Plaintiff was positive in his testimony that in the conferences leading up to the execution of the release, the discussion was confined to matters pertaining to the termination of the managerial contract. The judgment in question was never referred to in any manner; and after agreeing upon the figure by which defendant was to be allowed to purchase his release from plaintiff's management, the only other reference to any indebtedness between the parties was with respect to an item aggregating some $25 of pocket money which plaintiff had advanced to defendant over a period of time, and for which plaintiff stated he would make no claim.
Defendant's evidence was of like accord, and at least gave assurance that the judgment was not in actual contemplation of either defendant or his counsel, since neither of them was aware of its existence.

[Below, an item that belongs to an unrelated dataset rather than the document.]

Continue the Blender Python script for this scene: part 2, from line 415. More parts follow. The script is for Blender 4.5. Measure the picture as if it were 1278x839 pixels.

Except for the mere employment of general language by which each party purported to release the other from "any other obligations, liabilities or claims", there is nothing whatever to support defendant's contention that the effect of the release was to extinguish his further liability under the judgment. On the contrary, in the total absence of anything specific which might be taken to indicate that the parties were intending to include the judgment within the scope of the settlement they were making, the natural and logical assumption would be that their only purpose was to terminate the managerial contract for the agreed consideration, and at the same time wipe out any and all possible claims which either of them might have against the other growing out of the contractual relationship which had theretofore existed. To hold otherwise would not only do violence to the rules for the construction of release agreements, but would also work a distortion of the purpose for which the evidence shows that the release was given.
The order of the circuit court overruling defendant's motion to quash the execution should be affirmed, and it is so ordered.
ANDERSON, J., concurs.
RUDDY, J., not sitting because not a member of the court at the time of argument and submission.